Zdobycie przez piłkarki GKS-u Katowice mistrzostwa kraju to ogromny sukces dla całego wielosekcyjnego klubu. Hokeiści tytuły mistrzowskie mają m.in.: wywalczone w ostatnich dwóch latach, ale dla części piłkarskiej to pierwszy tytuł. Nawet męska drużyna, która miała w swoich szeregach wielu znakomitych piłkarzy i która istnieje od 1964 roku, nie zdobyła jeszcze tytułu mistrza kraju. Paniom udało się to w zaledwie 8 lat od powstania drużyny.

Teraz jeszcze się cieszymy, ale wiemy, że przyjdzie zaraz czas na odpoczynek i regenerację. Teraz jednak żyjemy jeszcze tą chwilą i mamy nadzieję, że przyszły sezon będzie podobny - przyznaje Nicola Brzęczek.

Tytuł piłkarki GKS-u zapewniły sobie w ostatniej kolejce ekstraligi pokonując 3:1 na wyjeździe Medyka Konin. Napastniczka zespołu z Katowic przyznaje, że już po pierwszym golu z Medykiem wiedziała, że mistrzostwo pojedzie do stolicy województwa śląskiego.

Wiedziałam, że już pierwszy gol pozwoli nam ustawić mecz. Jesteśmy też zespołem, który nabiera pewności siebie po każdym dobrym podaniu czy dobrej akcji. Kiedy strzeliłyśmy pierwszą bramkę wiedziałam już, że wystarczy konsekwentnie wykonywać swoje zadania i ten puchar będzie nasz - Nicola Brzęczek.

Rodzinne wsparcie sportowe

Nicola Brzęczek podobnie jak jej wujkowie może się teraz pochwalić tytułem mistrza Polski.

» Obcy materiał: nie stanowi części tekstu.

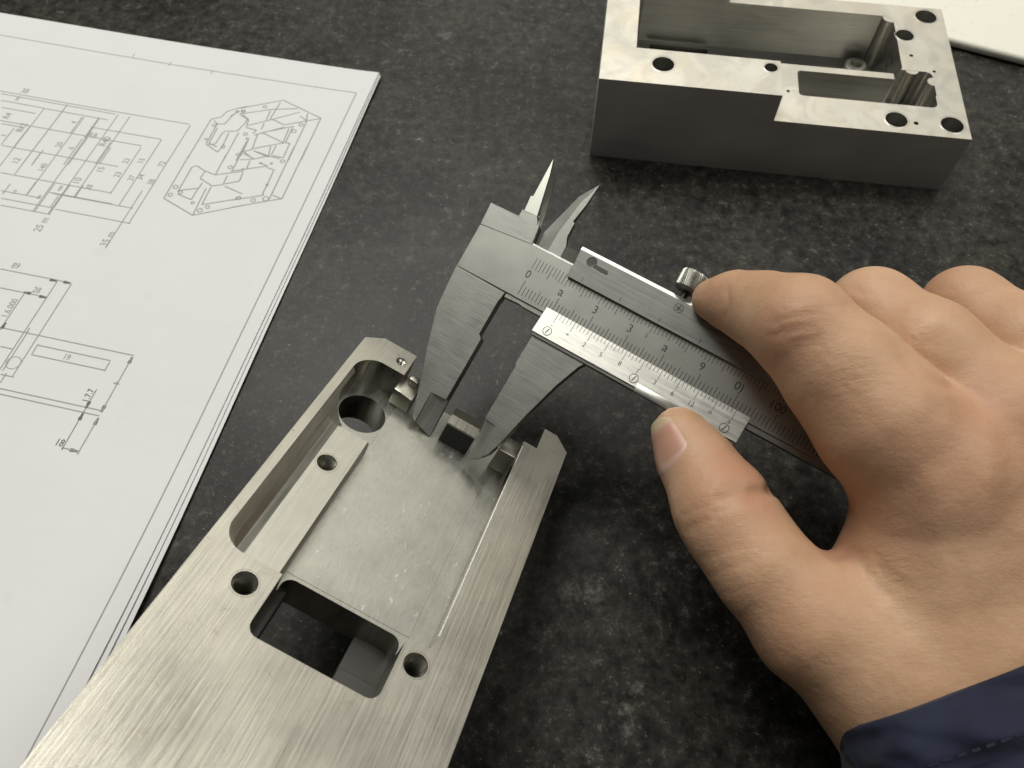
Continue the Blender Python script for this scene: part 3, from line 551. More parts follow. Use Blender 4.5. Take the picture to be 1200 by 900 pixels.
# slider: rear strip, clamp bar, vernier plate, movable jaws
slider = link("slider", prism(P([(5.0, -11.5), (65.0, -11.5), (65.0, -7.9), (5.0, -7.9)]), -3.2, -0.5, 0.1, 1), M_blacksteel, cal)
bar = link("clamp_bar", join_meshes([
    prism(P([(9.4, -9.0), (65.75, -9.0), (65.55, -4.05), (9.55, -4.25)]), 0.05, 1.2, 0.10, 1),
    prism(P([(9.05, -12.06), (65.9, -12.06), (65.75, -8.85), (9.3, -8.85)]), -3.0, 0.80, 0.06, 1)]), M_bar, cal, 20)
link("bright_edge", tri([(9.0, -12.98, 0.30), (65.9, -12.98, 0.30), (65.9, -12.0, 0.86), (9.0, -12.0, 0.86), (9.0, -12.02, -3.0), (65.9, -12.02, -3.0)], [(0, 1, 2, 3), (3, 2, 5, 4), (4, 5, 1, 0), (0, 3, 4), (1, 5, 2)]), M_bright, bar, 10)
zp = lambda s, t: 0.10+(t-4.95)*0.115
plate = link("vernier_plate", wedge([(8.85, 4.95, zp(0, 4.95)), (65.5, 5.1, zp(0, 5.1)), (65.4, 12.0, zp(0, 12)), (8.7, 12.0, zp(0, 12))], 0.03), M_plate, cal, 10)
link("plate_rim", prism(P([(8.75, 12.02), (65.3, 12.02), (65.2, 12.95), (8.9, 12.95)]), -3.3, 0.45, 0.12, 1), M_bar, cal)
link("slider_body", prism(P([(8.9, 8.0), (65.0, 8.0), (65.0, 12.0), (8.9, 12.0)]), -3.3, -0.05), M_bar, cal)
link("thumb_rest", prism(P([(38.4, 10.9), (52.0, 10.9), (52.0, 13.2), (38.4, 13.2)]), 0.0, 1.25, 0.3, 2), M_plate, cal)
link("outside_jaw", prism(P([(9.2, 12.9), (24.6, 12.9), (23.6, 14.4), (21.0, 21.4), (18.2, 31.5), (16.2, 40.5), (14.9, 44.6), (13.7, 46.0), (13.0, 37.6), (9.4, 37.2), (9.45, 22.0), (9.0, 21.0)]), -3.3, -0.1, 0.10, 1), M_jaw, cal)
link("jaw_tip", wedge([(9.4, 37.2, -1.2), (10.6, 48.3, -1.9), (12.6, 47.3, -1.1), (13.9, 46.0, -0.4), (13.0, 37.6, -0.15)], -3.3), M_facet, cal, 10)
link("inside_jaw", join_meshes([
    wedge([(3.9, -29.9, -2.2), (0.65, -24.9, -2.4), (-2.7, -11.9, -2.4), (-2.4, -7.95, -2.0), (1.2, -7.95, -0.9), (1.2, -14.0, -0.9), (2.2, -23.0, -1.2)], -3.3),
    wedge([(1.2, -7.95, -0.88), (4.95, -8.1, -0.88), (4.8, -11.3, -0.88), (3.75, -13.7, -0.9), (3.6, -17.7, -1.0), (3.0, -17.9, -1.0), (3.65, -23.5, -1.6), (3.9, -29.9, -2.2), (2.2, -23.0, -1.2), (1.2, -14.0, -0.9)], -3.3)]), M_jaw, cal, 15)

# lock screw with knurled head, axis along y
KX, KZ = 37.3, -1.2
bmk, _ = lathe([(0.95, 12.4), (0.95, 15.2)], 16, (KX, 0, KZ), 'y'); shaft_me = bm_mesh(bmk)
knob_root = link("lock_screw", shaft_me, M_blacksteel, cal, 40)
nk = 176; prof = [(0.3, 14.9), (2.6, 14.9), (3.25, 15.3), (3.45, 15.7), (3.45, 19.5), (3.2, 20.1), (2.6, 20.35), (0.02, 20.4)]
bmk = bmesh.new(); rings = []
for k, (r, h) in enumerate(prof):
    ring = []
    for i in range(nk):
        a = 2*math.pi*(i+(h-15)*1.6)/nk
        rr = r + (0.12 if (i//2) % 2 == 0 and 1 < k < 6 else 0)
        ring.append(bmk.verts.new((KX+rr*math.cos(a), h, KZ+rr*math.sin(a))))
    rings.append(ring)
for a, b in zip(rings, rings[1:]):
    for i in range(nk): bmk.faces.new((a[i], a[(i+1) % nk], b[(i+1) % nk], b[i]))
link("knurled_head", bm_mesh(bmk), M_knurl, knob_root, 20)

def screw(x, t, z, r, mat, slot=True, cross=False, parent=None, tilt=0.0):
    bms, _ = lathe([(r, z-0.2), (r, z+0.06), (0.02, z+0.06)], 28, (x, -t, 0))
    for v in bms.verts: v.co.z += (-v.co.y-t)*tilt
    o = link("screw", bm_mesh(bms), mat, parent, 30)
    mk = Marks(lambda X, Y: z+0.075+(-Y-t)*tilt)
    mk.ring((x, -t), r+0.06, 0.16, 24)
    mk.line((x-r*0.2, -t-r*0.7), (x+r*0.25, -t+r*0.7), 0.26)
    if cross: mk.line((x-r*0.7, -t+r*0.2), (x+r*0.7, -t-r*0.25), 0.26)
    link("screw_slot", mk.mesh(), M_ink, o, 0)
for x in (12.2, 37.0, 61.4): screw(x, 10.3, zp(0, 10.3), 1.05, M_plate, parent=plate, tilt=0.115)
screw(37.9, -10.1, 0.80, 1.05, M_bar, True, True, bar)
bms, _ = lathe([(1.35, 0.82), (1.25, 0.84), (1.2, 0.82), (0.95, 0.815), (0.02, 0.82)], 28, (13.2, 10.45, 0))
o = link("screw_hole", bm_mesh(bms), M_blacksteel, bar, 30)
link("worn_groove", prism([(x, y) for x, y in ((13.6, 9.35), (17.9, 8.95), (18.4, 9.5), (17.9, 10.2), (14.2, 10.3))], 0.7, 0.815), M_blacksteel, bar)

# engraved scales
mk = Marks(lambda x, y: 0.02)
rnd = random.Random(3)
for i in range(0, 107):
    s = 0.42+i*1.0
    if i % 10 == 0: t0 = 1.5
    elif i % 5 == 0: t0 = 2.35
    else: t0 = 2.95+rnd.uniform(-.05, .05)
    if i < 68: mk.line((s, -t0), (s, -5.5 if s < 9 else -5.3), 0.17)
    else: mk.line((s, -t0), (s, -5.6), 0.17)
for i in range(0, 106):
    s = 0.15+i*0.985
    t1 = -1.35 if i % 10 == 5 else (-1.9 if i % 5 == 0 else -2.25+0.35*math.sin(i*0.9))
    mk.line((s, 5.05 if s < 9.4 else 4.9), (s, -t1), 0.15)
link("scale_marks", mk.mesh(), M_ink, beam, 0)["kind"] = "stuff"
mk = Marks(lambda x, y: 0.02)
for i, ch in enumerate(("0", "a", "3", "3", "a", "9", "0)", "100")):
    big = ch in ("a",)
    mk.text(ch, 3.5 if big else 3.0, (i*9.93+0.15, 0.15), 0.0, 0.95, 0.0)
mk.text("5", 1.5, (34.4, 0.5), 0.0, 0.9, 0.0)
link("scale_numbers", mk.mesh(), M_ink, beam, 0)
zv = lambda x, y: zp(x, -y)+0.02
mk = Marks(zv)
for i in range(0, 51):
    s = 12.4+i*0.99
    mk.line((s, -5.0), (s, -7.75 if i % 5 == 0 else (-6.3-0.35*(i % 5 == 2))), 0.14)
link("vernier_marks", mk.mesh(), M_ink_soft, plate, 0)["kind"] = "stuff"
mk = Marks(zv)
for x, t, ch in ((12.45, 8.4, "-"), (17.1, 8.7, "+"), (22.1, 8.9, "2"), (27.0, 9.1, "5"), (32.2, 8.75, "8"), (36.9, 8.3, "1"), (41.9, 8.7, "3"), (46.9, 9.0, "6"), (51.9, 9.0, "12"), (56.8, 8.5, "o"), (61.7, 8.3, "a")):
    mk.text(ch, 1.8, (x, -t), 0.0, 0.95, 0.0)
link("vernier_numbers", mk.mesh(), M_ink, plate, 0)
mk = Marks(lambda x, y: 1.22)
for i in range(5): mk.line((13.4+i*11.0, 4.7), (13.4+i*11.0, 5.9), 0.16)
link("bar_marks", mk.mesh(), M_ink, bar, 0)

# ------------------------------------------------------------------ right hand: one continuous skin grown from a distance field
def smin(a, b, k):
    h = np.clip(0.5+0.5*(b-a)/k, 0, 1); return b*(1-h)+a*h - k*h*(1-h)
def cone(p, a, b, ra, rb):
    a = np.array(a, np.float32); b = np.array(b, np.float32); ba = b-a
    h = np.clip(((p-a)@ba)/float(ba@ba), 0, 1)
    d = p-a-h[..., None]*ba
    return np.sqrt((d*d).sum(-1)) - (ra+(rb-ra)*h)
def chain(p, pts, k):
    d = None
    for (a, ra), (b, rb) in zip(pts, pts[1:]):
        c = cone(p, a, b, ra, rb); d = c if d is None else smin(d, c, k)
    return d

THUMB = [((39.22, 86.25, 43.74), 6.2), ((42.07, 80.65, 42.73), 7.5), ((44.59, 75.07, 42.91), 8.1), ((46.58, 68.26, 43.52), 9.6), ((49.82, 62.06, 43.33), 9.7), ((54.67, 54.18, 43.30), 10.2), ((63.94, 43.88, 40.67), 12.2), ((79.43, 34.44, 36.23), 15.5)]
INDEX = [((47.36, 116.27, 55.74), 4.7), ((51.99, 113.43, 58.71), 6.6), ((56.83, 107.51, 63.33), 8.3), ((61.21, 99.62, 69.11), 10.4), ((70.06, 89.09, 66.35), 12.0), ((76.97, 79.30, 64.03), 13.4), ((86.92, 69.61, 58.27), 15.0)]
MIDDLE = [((78.20, 101.83, 33.21), 7.2), ((79.59, 110.86, 43.23), 8.2), ((83.14, 110.75, 59.44), 9.6), ((90.63, 97.93, 63.46), 10.6), ((103.82, 79.96, 62.09), 13.0)]
RING = [((103.86, 104.29, 25.37), 7.0), ((106.13, 112.74, 37.36), 8.0), ((106.93, 114.23, 56.85), 9.2), ((113.73, 101.36, 60.84), 10.4), ((123.60, 85.32, 60.62), 12.6)]
LITTLE = [((137.94, 108.81, 23.40), 6.5), ((139.19, 112.65, 46.62), 7.6), ((140.42, 99.19, 52.58), 9.2), ((144.08, 85.33, 53.65), 11.5)]
MET = [(((88.32, 70.45, 56.45), 14.0), ((91.43, 38.23, 37.32), 15.0)), (((103.82, 79.96, 62.09), 13.0), ((98.03, 36.60, 37.51), 15.5)),
       (((125.04, 86.31, 58.89), 13.0), ((105.77, 36.95, 36.56), 15.0)), (((145.70, 86.29, 51.90), 12.0), ((112.45, 37.49, 34.55), 14.5)),
       (((80.79, 34.97, 35.38), 14.5), ((90.71, 61.21, 48.63), 12.5)), (((83.61, 56.59, 42.40), 8.0), ((90.60, 65.47, 50.00), 11.0)), (((76.45, 48.23, 37.44), 8.5), ((87.32, 55.39, 41.69), 9.5))]
WRIST = [((93.89, 33.85, 33.56), 18.5), ((97.25, 22.71, 30.43), 20.0), ((97.07, 2.87, 33.77), 25.0), ((99.54, -15.48, 34.50), 26.0)]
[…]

Wujkami zawodniczki GKS-u Katowice są utytułowani byli piłkarze reprezentacji Polski – Jerzy Brzęczek i Jakub Błaszczykowski. Po zdobyciu tytułu nie zabrakło oczywiście gratulacji od rodziny.

Telefony od wujków były. Pierwszy Kuba zadzwonił zaraz po meczu. Jurek poczekał i zadzwonił na drugi dzień. Zadzwonili pogratulowali. Myślę, że też mieli duży wkład w to wszystko – dodaje z uśmiechem Nicola Brzęczek, która zaznacza, że ma w swoim domu przygotowane specjalne miejsce na medal za mistrzostwo.

Przygotowuję specjalne miejsce na medal i na koszulki z mistrzowskiego sezonu. Jestem właśnie w trakcie organizowania takiego miejsca. Należę do osób, która kolekcjonuje takie rzeczy – przyznaje napastniczka GKS-u. 

Teraz przed mistrzyniami Polski urlopy, a także gorący okres na studiach, bo zaczyna się sesja. Wiele zawodniczek łączy granie ze studiami. Tak jest także w przypadku Nicoli Brzęczek. Po urlopach, które może będą trochę bogatsze za sprawą dodatkowej premii z urzędu miasta, zawodniczki wrócą do treningów. 

W sierpniu zagrają bowiem w eliminacjach Ligi Mistrzyń. Zobaczymy w nich na pewno Nicolę Brzęczek, która jak sama zaznaczyła przyszły sezon spędzi na pewno w drużynie z Katowic.